*DATASET RECORDS*:
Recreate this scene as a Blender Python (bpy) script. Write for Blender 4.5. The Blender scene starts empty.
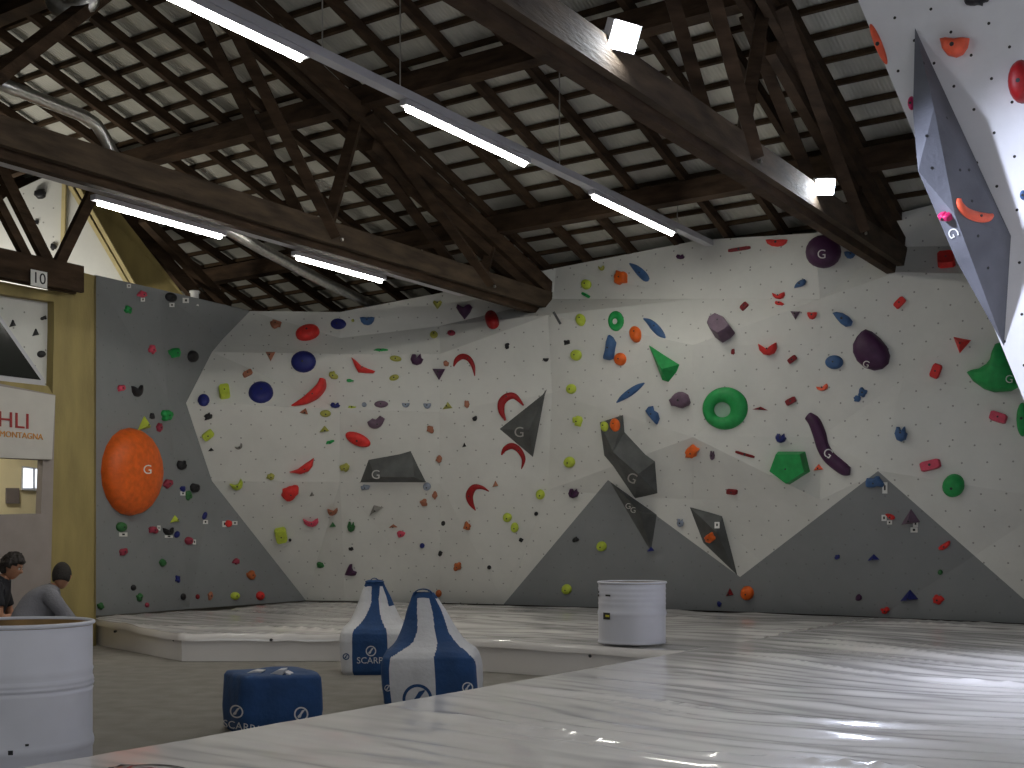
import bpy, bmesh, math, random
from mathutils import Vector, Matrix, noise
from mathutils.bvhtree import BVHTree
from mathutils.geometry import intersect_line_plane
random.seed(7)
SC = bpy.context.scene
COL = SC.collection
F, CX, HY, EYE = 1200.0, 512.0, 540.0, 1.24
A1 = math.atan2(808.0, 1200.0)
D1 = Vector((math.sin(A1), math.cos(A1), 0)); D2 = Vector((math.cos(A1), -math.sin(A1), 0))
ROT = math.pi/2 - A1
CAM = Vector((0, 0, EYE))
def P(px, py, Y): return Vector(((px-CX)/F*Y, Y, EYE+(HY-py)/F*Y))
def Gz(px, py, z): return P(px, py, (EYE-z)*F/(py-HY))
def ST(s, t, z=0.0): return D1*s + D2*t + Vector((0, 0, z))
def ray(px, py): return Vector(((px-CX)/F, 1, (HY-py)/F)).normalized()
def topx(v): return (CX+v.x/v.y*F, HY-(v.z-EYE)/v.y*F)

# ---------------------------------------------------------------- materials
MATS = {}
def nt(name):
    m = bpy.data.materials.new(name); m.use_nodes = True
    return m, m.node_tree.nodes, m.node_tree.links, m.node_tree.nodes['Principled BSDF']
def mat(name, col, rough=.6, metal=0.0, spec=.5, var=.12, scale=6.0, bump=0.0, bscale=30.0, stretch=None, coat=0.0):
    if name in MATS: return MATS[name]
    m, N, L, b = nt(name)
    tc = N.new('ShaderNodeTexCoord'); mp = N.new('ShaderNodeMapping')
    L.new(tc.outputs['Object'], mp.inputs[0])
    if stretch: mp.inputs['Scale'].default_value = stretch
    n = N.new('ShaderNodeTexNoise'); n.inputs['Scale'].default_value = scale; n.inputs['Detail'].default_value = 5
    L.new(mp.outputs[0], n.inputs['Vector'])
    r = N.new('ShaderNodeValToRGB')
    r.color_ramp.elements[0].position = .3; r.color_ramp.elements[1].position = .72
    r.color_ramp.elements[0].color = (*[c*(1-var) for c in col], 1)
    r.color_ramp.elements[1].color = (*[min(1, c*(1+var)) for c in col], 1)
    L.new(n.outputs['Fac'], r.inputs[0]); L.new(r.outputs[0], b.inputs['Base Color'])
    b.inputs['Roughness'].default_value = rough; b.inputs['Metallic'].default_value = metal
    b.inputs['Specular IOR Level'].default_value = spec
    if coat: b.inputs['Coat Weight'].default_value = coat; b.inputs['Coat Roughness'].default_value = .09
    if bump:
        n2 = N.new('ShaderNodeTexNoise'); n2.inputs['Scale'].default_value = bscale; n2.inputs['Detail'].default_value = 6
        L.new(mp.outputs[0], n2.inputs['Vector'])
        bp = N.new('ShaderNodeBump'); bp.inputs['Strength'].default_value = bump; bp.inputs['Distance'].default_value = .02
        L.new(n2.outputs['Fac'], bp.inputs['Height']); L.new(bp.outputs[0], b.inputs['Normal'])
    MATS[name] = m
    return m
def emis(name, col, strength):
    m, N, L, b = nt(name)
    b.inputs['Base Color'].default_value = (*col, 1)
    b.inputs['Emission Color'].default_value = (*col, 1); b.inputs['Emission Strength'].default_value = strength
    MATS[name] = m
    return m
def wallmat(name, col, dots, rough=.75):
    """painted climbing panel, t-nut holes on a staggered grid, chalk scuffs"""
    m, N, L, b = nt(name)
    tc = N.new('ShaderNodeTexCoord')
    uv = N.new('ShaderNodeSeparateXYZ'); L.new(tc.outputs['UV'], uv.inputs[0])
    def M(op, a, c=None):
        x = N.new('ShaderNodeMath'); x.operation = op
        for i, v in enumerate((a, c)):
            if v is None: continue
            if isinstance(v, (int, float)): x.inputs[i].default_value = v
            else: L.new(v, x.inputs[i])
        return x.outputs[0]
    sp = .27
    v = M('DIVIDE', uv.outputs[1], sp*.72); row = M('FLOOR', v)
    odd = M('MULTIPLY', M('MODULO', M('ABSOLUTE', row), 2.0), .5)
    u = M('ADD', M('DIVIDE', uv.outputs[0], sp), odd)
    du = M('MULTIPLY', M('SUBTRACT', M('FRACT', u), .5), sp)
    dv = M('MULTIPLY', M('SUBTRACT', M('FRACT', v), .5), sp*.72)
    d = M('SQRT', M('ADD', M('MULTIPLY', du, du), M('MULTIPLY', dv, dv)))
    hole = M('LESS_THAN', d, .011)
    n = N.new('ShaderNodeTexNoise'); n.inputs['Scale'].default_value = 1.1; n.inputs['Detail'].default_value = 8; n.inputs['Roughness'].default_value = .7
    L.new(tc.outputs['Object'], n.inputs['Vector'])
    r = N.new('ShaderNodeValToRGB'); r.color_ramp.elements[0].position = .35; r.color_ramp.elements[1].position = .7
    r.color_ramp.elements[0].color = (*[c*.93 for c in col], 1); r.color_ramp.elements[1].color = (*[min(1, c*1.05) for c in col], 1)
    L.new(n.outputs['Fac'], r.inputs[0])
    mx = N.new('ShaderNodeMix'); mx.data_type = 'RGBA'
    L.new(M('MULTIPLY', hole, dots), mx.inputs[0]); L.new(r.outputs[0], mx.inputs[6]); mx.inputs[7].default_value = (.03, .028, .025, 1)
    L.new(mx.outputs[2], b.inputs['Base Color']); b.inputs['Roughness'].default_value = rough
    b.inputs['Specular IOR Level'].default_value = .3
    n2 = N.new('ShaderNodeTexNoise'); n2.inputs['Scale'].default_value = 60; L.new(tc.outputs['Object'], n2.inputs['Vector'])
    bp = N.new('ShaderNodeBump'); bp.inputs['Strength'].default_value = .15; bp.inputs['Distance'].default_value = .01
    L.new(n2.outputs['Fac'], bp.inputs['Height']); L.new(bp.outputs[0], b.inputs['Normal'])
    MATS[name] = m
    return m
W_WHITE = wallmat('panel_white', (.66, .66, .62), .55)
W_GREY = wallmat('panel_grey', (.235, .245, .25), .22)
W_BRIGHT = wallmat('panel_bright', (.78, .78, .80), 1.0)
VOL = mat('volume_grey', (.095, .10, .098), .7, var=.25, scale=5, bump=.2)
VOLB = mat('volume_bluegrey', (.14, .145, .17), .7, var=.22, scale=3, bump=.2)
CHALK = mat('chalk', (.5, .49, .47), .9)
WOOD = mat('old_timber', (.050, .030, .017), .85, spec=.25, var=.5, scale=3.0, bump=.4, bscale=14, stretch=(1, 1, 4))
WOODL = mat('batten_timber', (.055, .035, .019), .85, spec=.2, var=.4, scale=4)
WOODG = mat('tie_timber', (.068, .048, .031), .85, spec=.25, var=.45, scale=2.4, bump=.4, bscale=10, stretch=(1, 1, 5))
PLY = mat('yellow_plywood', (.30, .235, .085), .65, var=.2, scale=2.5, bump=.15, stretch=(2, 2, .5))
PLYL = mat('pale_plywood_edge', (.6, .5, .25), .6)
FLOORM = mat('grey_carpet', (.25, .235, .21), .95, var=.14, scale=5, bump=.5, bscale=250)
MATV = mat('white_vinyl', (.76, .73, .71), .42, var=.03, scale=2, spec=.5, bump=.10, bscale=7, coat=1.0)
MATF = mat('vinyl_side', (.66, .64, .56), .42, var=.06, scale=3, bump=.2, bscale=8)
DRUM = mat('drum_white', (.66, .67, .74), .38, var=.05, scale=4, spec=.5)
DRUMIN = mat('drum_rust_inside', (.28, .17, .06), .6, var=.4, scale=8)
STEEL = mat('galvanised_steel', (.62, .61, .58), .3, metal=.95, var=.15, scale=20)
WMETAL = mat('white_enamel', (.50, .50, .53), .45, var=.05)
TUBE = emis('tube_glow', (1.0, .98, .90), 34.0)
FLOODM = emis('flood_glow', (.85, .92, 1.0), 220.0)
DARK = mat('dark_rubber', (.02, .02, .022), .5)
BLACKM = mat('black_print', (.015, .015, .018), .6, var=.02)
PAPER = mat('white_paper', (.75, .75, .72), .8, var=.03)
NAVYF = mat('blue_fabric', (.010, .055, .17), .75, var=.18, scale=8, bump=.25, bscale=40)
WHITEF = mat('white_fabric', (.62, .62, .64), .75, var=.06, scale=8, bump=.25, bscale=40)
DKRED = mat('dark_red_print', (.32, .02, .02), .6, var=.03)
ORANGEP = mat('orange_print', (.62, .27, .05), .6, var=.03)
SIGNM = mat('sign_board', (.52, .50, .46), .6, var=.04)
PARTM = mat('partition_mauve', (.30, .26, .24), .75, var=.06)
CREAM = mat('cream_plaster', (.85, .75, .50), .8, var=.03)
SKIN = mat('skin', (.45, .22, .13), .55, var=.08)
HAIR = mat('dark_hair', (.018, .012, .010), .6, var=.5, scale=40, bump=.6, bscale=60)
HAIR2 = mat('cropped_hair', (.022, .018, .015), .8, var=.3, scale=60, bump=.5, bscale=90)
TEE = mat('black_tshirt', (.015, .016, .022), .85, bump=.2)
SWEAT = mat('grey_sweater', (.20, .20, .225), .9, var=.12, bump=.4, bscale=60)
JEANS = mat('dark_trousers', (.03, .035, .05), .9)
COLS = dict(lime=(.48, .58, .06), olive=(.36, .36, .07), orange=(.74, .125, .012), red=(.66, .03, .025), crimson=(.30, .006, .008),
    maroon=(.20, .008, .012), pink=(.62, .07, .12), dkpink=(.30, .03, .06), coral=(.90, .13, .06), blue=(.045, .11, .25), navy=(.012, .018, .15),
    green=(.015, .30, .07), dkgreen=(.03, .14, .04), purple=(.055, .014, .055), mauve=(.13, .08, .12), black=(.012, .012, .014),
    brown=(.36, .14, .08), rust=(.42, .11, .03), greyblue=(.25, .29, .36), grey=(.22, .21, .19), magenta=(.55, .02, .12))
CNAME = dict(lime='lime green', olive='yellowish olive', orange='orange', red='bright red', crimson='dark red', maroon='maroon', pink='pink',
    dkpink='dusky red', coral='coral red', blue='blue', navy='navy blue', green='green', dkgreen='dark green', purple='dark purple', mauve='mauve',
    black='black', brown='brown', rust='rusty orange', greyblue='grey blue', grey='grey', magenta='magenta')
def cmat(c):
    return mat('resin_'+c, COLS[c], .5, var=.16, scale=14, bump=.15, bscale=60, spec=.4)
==
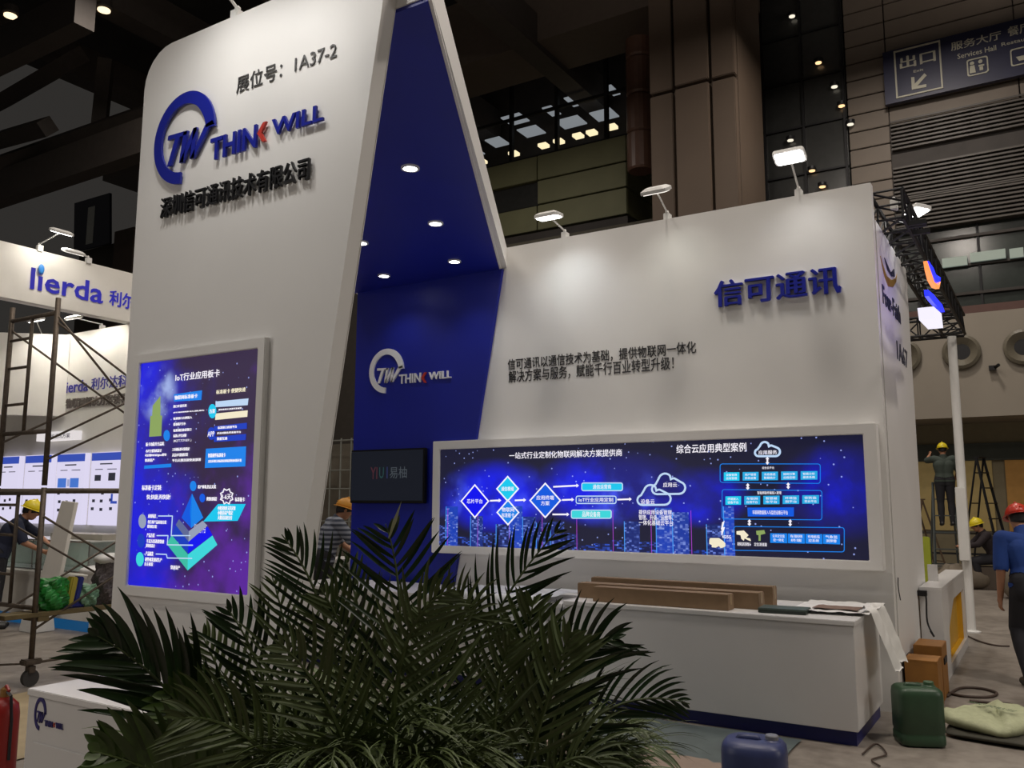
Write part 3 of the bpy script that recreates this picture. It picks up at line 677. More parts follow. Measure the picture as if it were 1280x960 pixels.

*WRITTEN EXERCISE*: Repeat exactly, and only, the lines from the one containing "Recreate this scene" through the one containing "def topx(v): return", both included, without the pictures.

*THE RESPONSE*:
Recreate this scene as a Blender Python (bpy) script. Write for Blender 4.5. The Blender scene starts empty.
import bpy, bmesh, math, random
from mathutils import Vector, Matrix, noise
from mathutils.bvhtree import BVHTree
from mathutils.geometry import intersect_line_plane
random.seed(7)
SC = bpy.context.scene
COL = SC.collection
F, CX, HY, EYE = 1200.0, 512.0, 540.0, 1.24
A1 = math.atan2(808.0, 1200.0)
D1 = Vector((math.sin(A1), math.cos(A1), 0)); D2 = Vector((math.cos(A1), -math.sin(A1), 0))
ROT = math.pi/2 - A1
CAM = Vector((0, 0, EYE))
def P(px, py, Y): return Vector(((px-CX)/F*Y, Y, EYE+(HY-py)/F*Y))
def Gz(px, py, z): return P(px, py, (EYE-z)*F/(py-HY))
def ST(s, t, z=0.0): return D1*s + D2*t + Vector((0, 0, z))
def ray(px, py): return Vector(((px-CX)/F, 1, (HY-py)/F)).normalized()
def topx(v): return (CX+v.x/v.y*F, HY-(v.z-EYE)/v.y*F)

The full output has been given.